Copy each line that holds "pixels".

_Data shown_:
==============================

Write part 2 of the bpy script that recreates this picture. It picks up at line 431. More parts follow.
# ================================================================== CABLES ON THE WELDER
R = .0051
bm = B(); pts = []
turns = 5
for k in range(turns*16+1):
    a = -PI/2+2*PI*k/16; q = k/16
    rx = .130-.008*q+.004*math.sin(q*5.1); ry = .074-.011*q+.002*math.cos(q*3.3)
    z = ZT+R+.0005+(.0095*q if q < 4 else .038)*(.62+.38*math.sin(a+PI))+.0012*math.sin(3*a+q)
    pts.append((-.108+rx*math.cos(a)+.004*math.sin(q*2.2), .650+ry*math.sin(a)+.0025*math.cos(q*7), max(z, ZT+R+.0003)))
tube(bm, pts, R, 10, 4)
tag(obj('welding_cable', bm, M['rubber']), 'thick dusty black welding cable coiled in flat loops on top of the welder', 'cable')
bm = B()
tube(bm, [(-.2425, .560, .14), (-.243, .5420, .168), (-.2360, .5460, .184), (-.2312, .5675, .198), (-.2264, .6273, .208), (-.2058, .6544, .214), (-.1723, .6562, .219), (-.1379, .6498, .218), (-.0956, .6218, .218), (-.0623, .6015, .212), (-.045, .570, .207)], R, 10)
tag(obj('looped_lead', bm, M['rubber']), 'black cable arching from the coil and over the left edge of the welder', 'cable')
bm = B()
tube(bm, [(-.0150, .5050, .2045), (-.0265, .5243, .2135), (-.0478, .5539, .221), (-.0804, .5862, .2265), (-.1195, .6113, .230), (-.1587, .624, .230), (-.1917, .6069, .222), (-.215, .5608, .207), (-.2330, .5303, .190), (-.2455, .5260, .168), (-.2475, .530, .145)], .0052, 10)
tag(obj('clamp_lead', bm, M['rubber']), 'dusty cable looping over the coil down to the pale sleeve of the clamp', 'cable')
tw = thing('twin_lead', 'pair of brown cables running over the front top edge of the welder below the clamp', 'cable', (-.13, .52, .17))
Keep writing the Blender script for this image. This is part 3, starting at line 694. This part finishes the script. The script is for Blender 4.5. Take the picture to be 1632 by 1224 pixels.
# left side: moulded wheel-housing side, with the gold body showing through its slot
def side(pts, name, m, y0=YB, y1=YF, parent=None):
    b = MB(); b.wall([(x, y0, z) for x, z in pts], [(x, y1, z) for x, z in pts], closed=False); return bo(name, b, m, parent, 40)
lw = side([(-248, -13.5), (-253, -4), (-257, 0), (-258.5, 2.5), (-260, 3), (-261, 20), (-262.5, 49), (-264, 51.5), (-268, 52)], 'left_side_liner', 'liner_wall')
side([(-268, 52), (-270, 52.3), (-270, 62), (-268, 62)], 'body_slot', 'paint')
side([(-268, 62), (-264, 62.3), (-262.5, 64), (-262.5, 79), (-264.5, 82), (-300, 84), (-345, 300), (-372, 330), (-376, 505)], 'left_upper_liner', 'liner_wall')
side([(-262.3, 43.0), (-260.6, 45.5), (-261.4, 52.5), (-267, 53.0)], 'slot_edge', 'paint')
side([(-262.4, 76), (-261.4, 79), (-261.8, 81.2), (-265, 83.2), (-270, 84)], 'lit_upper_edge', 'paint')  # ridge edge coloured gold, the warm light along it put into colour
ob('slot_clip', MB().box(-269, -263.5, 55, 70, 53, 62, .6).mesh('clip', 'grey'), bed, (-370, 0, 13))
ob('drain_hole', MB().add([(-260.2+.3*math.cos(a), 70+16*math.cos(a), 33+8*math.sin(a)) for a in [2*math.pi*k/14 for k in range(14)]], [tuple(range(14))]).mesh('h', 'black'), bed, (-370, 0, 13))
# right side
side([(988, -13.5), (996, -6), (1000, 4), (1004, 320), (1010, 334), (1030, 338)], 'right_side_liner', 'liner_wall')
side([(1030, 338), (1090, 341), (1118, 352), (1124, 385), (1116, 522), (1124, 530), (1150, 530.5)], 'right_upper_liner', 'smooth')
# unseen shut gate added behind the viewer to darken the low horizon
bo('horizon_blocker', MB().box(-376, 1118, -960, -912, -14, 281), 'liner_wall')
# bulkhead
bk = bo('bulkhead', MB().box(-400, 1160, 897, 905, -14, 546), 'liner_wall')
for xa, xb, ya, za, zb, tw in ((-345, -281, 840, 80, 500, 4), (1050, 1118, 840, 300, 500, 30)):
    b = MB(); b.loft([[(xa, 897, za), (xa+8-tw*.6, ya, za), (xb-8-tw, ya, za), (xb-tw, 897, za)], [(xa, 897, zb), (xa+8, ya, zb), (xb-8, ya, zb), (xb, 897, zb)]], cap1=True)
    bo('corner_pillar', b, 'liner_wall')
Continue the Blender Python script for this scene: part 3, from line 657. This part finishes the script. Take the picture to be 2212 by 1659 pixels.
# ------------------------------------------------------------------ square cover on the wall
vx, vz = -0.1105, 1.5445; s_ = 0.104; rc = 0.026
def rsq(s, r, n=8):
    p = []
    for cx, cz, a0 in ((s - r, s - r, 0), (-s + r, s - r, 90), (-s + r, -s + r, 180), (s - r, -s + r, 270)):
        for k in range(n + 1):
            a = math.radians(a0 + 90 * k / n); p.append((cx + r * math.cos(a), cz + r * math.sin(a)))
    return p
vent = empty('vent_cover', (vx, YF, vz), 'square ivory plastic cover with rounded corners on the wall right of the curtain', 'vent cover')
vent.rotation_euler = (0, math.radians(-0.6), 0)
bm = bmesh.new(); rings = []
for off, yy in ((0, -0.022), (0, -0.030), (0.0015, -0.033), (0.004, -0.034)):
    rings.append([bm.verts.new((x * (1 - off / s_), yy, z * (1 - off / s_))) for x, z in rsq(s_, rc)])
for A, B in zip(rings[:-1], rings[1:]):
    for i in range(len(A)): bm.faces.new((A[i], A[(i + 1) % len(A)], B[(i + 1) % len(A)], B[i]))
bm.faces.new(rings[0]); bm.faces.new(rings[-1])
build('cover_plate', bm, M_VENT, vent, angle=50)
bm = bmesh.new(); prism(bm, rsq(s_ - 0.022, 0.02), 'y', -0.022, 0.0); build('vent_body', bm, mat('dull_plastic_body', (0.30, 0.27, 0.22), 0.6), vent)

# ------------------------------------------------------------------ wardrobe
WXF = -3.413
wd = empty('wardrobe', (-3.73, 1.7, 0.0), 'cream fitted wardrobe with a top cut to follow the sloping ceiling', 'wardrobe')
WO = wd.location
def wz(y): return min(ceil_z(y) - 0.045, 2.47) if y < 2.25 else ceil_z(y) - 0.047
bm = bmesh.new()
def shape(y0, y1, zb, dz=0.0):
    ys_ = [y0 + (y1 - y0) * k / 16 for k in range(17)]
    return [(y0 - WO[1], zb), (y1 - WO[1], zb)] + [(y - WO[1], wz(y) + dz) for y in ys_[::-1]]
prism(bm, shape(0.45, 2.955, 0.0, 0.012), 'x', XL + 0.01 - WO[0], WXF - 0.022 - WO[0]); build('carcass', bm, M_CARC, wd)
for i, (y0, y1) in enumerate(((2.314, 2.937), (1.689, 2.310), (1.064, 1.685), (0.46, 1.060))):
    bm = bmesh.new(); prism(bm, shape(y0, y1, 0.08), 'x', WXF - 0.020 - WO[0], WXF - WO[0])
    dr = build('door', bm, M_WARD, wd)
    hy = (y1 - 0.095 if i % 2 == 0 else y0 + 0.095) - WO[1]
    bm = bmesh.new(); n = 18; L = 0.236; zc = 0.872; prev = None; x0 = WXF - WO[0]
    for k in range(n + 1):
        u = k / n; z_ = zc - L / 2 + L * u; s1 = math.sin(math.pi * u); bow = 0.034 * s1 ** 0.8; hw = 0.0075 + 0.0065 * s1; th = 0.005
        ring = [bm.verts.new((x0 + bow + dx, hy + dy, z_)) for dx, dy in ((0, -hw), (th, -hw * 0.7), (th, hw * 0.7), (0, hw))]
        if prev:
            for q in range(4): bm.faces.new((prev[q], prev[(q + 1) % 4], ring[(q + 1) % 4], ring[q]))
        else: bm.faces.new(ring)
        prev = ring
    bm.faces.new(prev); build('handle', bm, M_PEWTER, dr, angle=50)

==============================

_Solution for this exercise_:
Keep writing the Blender script for this image. This is part 3, starting at line 694. This part finishes the script. The script is for Blender 4.5. Take the picture to be 1632 by 1224 pixels.
Continue the Blender Python script for this scene: part 3, from line 657. This part finishes the script. Take the picture to be 2212 by 1659 pixels.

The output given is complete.